-- begin GIVEN MATERIAL --

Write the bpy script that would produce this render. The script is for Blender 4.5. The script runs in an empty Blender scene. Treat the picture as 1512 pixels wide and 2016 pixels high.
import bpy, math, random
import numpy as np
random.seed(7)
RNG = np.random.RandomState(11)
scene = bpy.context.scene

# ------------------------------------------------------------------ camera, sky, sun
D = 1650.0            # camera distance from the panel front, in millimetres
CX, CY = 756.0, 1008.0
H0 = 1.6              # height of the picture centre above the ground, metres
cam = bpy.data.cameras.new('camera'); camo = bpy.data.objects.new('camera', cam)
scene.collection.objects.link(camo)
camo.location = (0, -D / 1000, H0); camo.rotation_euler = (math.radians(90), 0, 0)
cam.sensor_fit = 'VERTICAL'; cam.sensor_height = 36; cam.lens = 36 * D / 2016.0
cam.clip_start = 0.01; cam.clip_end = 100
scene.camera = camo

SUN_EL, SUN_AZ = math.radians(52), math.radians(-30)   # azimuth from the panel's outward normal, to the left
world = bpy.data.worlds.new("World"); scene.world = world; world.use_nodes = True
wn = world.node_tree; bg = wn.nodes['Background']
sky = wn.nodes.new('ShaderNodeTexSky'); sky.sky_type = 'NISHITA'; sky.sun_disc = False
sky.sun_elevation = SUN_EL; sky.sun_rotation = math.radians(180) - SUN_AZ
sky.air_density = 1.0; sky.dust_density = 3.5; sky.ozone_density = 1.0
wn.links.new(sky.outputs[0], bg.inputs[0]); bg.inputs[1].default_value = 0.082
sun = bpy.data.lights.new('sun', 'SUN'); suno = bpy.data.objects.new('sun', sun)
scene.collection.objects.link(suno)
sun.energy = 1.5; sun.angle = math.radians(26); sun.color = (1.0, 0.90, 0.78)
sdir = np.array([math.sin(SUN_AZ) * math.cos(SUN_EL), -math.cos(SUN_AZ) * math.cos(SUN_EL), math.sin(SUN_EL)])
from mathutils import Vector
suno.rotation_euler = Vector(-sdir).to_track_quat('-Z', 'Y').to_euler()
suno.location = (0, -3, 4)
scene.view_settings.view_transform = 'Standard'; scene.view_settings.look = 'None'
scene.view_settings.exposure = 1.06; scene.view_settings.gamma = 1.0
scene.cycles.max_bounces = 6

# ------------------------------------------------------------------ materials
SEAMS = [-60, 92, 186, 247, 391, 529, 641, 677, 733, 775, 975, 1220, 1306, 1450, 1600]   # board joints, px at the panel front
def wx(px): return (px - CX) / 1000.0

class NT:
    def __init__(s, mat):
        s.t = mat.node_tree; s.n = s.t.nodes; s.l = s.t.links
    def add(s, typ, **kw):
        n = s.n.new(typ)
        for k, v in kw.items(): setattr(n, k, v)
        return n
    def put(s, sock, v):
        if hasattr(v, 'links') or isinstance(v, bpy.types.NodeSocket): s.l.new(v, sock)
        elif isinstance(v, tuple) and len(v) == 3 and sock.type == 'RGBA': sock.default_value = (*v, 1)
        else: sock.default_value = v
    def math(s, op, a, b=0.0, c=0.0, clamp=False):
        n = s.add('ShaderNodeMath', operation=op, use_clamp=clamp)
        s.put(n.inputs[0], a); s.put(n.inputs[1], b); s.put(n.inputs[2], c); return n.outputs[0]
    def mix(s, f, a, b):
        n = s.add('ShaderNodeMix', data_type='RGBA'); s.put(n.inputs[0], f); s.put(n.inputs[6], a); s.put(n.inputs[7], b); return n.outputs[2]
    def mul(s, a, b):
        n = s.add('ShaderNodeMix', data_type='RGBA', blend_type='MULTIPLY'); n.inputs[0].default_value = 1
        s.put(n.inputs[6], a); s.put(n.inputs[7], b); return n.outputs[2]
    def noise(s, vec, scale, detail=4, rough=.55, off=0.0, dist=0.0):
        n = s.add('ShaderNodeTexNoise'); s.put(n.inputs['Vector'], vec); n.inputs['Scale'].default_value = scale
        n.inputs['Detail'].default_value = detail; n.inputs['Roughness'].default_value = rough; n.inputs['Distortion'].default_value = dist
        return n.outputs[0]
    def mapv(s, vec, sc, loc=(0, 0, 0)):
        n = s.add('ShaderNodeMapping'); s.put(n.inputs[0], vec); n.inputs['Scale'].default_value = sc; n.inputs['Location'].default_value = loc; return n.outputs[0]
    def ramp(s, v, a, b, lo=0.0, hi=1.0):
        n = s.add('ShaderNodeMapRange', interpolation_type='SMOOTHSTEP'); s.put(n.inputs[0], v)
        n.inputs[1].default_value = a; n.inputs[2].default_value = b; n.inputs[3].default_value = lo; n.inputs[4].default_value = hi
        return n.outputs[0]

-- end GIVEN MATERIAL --

WORK REQUIRED: Return only the lines spanning from the first line of the material through the line with "scene.camera = camo", copied exactly, both ends kept.

FINISHED EXERCISE:
Write the bpy script that would produce this render. The script is for Blender 4.5. The script runs in an empty Blender scene. Treat the picture as 1512 pixels wide and 2016 pixels high.
import bpy, math, random
import numpy as np
random.seed(7)
RNG = np.random.RandomState(11)
scene = bpy.context.scene

# ------------------------------------------------------------------ camera, sky, sun
D = 1650.0            # camera distance from the panel front, in millimetres
CX, CY = 756.0, 1008.0
H0 = 1.6              # height of the picture centre above the ground, metres
cam = bpy.data.cameras.new('camera'); camo = bpy.data.objects.new('camera', cam)
scene.collection.objects.link(camo)
camo.location = (0, -D / 1000, H0); camo.rotation_euler = (math.radians(90), 0, 0)
cam.sensor_fit = 'VERTICAL'; cam.sensor_height = 36; cam.lens = 36 * D / 2016.0
cam.clip_start = 0.01; cam.clip_end = 100
scene.camera = camo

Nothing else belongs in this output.